| THE REQUEST |
Type again, exactly, the lines below from the start through the line that includes "t = np.clip((x-a)/(b-a), 0, 1);".

··········

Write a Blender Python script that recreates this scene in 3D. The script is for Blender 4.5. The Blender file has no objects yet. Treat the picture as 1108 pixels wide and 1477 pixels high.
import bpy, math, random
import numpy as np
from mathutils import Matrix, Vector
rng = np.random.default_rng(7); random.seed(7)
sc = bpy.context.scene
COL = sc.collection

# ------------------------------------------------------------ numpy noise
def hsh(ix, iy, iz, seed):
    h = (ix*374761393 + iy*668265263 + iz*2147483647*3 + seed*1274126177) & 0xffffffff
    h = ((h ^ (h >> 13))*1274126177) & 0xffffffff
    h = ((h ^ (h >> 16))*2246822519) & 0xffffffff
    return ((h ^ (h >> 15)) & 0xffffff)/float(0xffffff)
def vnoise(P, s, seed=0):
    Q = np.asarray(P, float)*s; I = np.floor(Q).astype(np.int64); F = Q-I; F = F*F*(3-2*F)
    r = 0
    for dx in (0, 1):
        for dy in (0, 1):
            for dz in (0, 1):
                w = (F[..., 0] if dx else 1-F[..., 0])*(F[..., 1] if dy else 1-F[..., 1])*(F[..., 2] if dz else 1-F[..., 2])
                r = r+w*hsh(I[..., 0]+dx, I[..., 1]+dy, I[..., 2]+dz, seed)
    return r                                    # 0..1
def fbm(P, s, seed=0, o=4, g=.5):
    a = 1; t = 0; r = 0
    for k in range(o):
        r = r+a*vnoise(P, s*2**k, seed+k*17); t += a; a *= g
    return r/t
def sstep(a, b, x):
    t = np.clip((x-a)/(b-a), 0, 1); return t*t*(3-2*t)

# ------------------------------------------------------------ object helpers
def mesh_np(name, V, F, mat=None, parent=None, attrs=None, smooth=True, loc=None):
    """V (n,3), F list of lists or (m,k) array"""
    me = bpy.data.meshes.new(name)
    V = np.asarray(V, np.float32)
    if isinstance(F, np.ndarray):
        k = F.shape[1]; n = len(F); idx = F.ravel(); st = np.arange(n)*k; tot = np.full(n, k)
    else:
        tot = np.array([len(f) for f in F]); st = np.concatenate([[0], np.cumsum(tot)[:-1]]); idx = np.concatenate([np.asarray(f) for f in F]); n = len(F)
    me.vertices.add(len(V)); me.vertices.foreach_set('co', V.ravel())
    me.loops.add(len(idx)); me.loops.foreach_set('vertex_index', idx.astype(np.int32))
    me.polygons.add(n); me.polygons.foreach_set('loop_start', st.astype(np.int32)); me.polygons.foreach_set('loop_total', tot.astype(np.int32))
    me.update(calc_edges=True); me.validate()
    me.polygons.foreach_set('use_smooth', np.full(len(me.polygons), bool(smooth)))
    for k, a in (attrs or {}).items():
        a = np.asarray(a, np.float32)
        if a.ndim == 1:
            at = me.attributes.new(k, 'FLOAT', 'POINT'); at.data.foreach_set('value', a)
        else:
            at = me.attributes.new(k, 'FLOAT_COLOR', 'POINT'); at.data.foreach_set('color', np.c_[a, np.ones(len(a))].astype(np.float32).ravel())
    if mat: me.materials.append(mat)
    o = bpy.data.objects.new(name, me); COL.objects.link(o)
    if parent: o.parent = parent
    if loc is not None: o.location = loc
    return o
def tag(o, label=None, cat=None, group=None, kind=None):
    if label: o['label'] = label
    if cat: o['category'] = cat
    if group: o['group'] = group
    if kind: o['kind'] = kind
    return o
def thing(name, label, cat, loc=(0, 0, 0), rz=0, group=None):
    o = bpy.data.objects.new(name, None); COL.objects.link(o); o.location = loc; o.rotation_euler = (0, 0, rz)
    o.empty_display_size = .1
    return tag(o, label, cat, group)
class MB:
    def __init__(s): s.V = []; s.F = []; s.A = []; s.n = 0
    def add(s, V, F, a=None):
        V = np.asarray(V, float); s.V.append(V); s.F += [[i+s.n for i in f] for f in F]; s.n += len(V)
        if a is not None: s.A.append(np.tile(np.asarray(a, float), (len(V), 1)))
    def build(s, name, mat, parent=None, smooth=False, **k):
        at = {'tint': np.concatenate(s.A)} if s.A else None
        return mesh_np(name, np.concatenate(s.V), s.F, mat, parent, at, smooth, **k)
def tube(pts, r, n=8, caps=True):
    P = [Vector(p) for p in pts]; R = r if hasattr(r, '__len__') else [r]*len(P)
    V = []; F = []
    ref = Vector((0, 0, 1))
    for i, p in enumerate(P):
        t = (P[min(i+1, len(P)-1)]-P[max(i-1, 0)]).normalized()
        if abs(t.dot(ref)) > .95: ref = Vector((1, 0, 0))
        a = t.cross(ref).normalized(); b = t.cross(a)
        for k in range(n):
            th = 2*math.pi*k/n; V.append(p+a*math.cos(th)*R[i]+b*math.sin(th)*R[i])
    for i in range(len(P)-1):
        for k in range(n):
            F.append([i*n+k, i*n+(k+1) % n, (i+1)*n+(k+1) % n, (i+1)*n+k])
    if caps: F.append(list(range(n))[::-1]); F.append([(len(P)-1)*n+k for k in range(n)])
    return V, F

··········

| SOLUTION TO THE EXERCISE |
Write a Blender Python script that recreates this scene in 3D. The script is for Blender 4.5. The Blender file has no objects yet. Treat the picture as 1108 pixels wide and 1477 pixels high.
import bpy, math, random
import numpy as np
from mathutils import Matrix, Vector
rng = np.random.default_rng(7); random.seed(7)
sc = bpy.context.scene
COL = sc.collection

# ------------------------------------------------------------ numpy noise
def hsh(ix, iy, iz, seed):
    h = (ix*374761393 + iy*668265263 + iz*2147483647*3 + seed*1274126177) & 0xffffffff
    h = ((h ^ (h >> 13))*1274126177) & 0xffffffff
    h = ((h ^ (h >> 16))*2246822519) & 0xffffffff
    return ((h ^ (h >> 15)) & 0xffffff)/float(0xffffff)
def vnoise(P, s, seed=0):
    Q = np.asarray(P, float)*s; I = np.floor(Q).astype(np.int64); F = Q-I; F = F*F*(3-2*F)
    r = 0
    for dx in (0, 1):
        for dy in (0, 1):
            for dz in (0, 1):
                w = (F[..., 0] if dx else 1-F[..., 0])*(F[..., 1] if dy else 1-F[..., 1])*(F[..., 2] if dz else 1-F[..., 2])
                r = r+w*hsh(I[..., 0]+dx, I[..., 1]+dy, I[..., 2]+dz, seed)
    return r                                    # 0..1
def fbm(P, s, seed=0, o=4, g=.5):
    a = 1; t = 0; r = 0
    for k in range(o):
        r = r+a*vnoise(P, s*2**k, seed+k*17); t += a; a *= g
    return r/t
def sstep(a, b, x):
    t = np.clip((x-a)/(b-a), 0, 1); return t*t*(3-2*t)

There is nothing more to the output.